New funding to explore the impact of Brexit on UK fisheries policy

New funding to explore the impact of Brexit on UK fisheries policy

A collaborative research project between the University of Aberdeen and University of the West of Scotland (UWS) focusing on the process and consequences of the UK leaving the European Union is among only 25 to be awarded highly competitive funding by the Economic and Social Research Council (ESRC) as part of The UK in a Changing Europe initiative.

The project explores UK Fisheries Policy Post-Brexit.

The ESRC has funded projects exploring a wide range of issues including: the public’s Brexit preferences, the impact of Brexit on stability and peace in Northern Ireland, to its effect on trade, agriculture, migration and the lives of expats and European families living in Britain.

The research team is made up of Dr Craig McAngus (Department of Politics and International Relations, Aberdeen University and project lead) and Dr Arno van der Zwet and Dr John Connolly (both from the School of Media, Culture and Society at University of the West of Scotland).  The team has considerable expertise in the areas of fisheries policy, British and European governance and politics. 

Dr McAngus said: “The decision to leave the EU will have a profound effect on the way in which a multitude of policies are implemented in the UK. Fishery policy is a most pertinent example of a policy area that is likely to undergo significant changes.

“The Common Fisheries Policy (CFP) has regulated the fishing industry since the UK joined the European Economic Community (EEC) in 1973. When the process of leaving the EU is complete, the CFP will no longer apply to the UK. Indeed, the UK will be responsible for governing its own territorial waters.”

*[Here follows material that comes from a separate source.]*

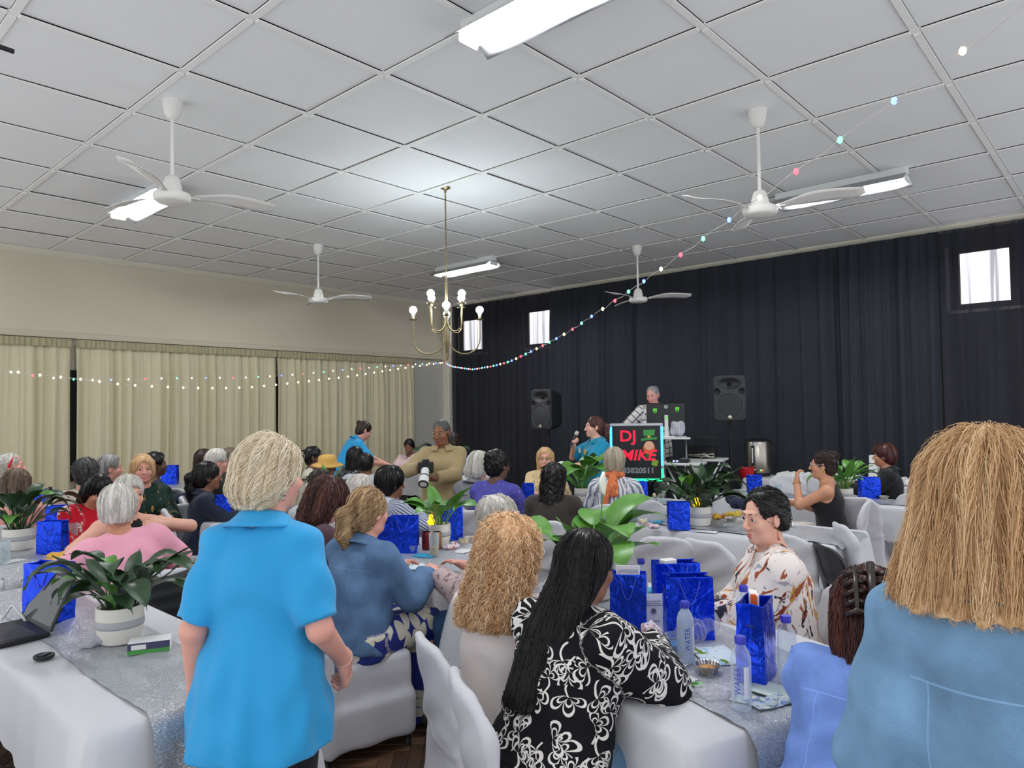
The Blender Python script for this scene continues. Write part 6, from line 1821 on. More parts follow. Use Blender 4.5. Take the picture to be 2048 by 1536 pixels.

As part of the research, the team will explore the added complexity of devolvement in Scotland, Wales and Northern Ireland, which will see the individual governments responsible for fisheries.

“We would presume that once the UK leaves the EU, the Scottish Government will oversee Scottish territorial waters, to take one example,” Dr McAngus added.

“However, it has been suggested that in order to run an efficient and effective fishery policy the UK Government may wish to repatriate powers over fisheries away from the devolved institutions.

“This would be politically very controversial in the context of the Scottish independence debate and this project will examine this tension and how it can be balanced against the need to develop efficient and effective policy in the light of the rescaling of competencies from the EU to the UK.”

One of the main objectives of the research is to analyse and understand the interaction between different levels of government in the UK in the context of fisheries policy.

Dr McAngus said: “Using fisheries as a case study, the project aims to contribute to the academic literature on multi-level governance and rescaling by exploring the need to alter policy realities in a post Brexit UK. Besides examining the UK's internal dynamics, the project aims to look overseas to Norway, Iceland and the Faroe Islands; states and territories who are outside the EU but who govern their own territorial waters and who negotiate with each other and the EU every year to set the amount of fish that can be caught in particular parts of the seas around Europe.

“Understanding how actors in these countries organise fishery policies will help the project team develop a model of best practice so that government officials, politicians, and the fishing industry itself can learn and adopt these lessons in order to make the transition away from the CFP as smooth and easy as possible.”

Dr Connolly said: “Dr van der Zwet and I are looking forward to working with the University of Aberdeen on this important research project. We see this as just the beginning of what we hope to be a long-term research partnership between our institutions in area public policy and governance research”.

The researchers will work with fishing communities across the UK and host public engagement events to discuss what leaving the EU means for the fishing industry and their communities.

At these events, a series of roundtable focus groups will be held so that members of fishing communities can have their say on the process and outcome of leaving the CFP.

Anand Menon, Professor of European Politics and Foreign Affairs at Kings College London and Director of the UK in a Changing Europe Initiative said:

“I’m delighted to welcome such a range of leading scholars to our team. These new additions will reinforce the ability of the UK in a Changing Europe to respond to the high demand for accurate, research-based information from politicians, civil servants, journalists, businesses, civil society and the public at this crucial moment for the UK.”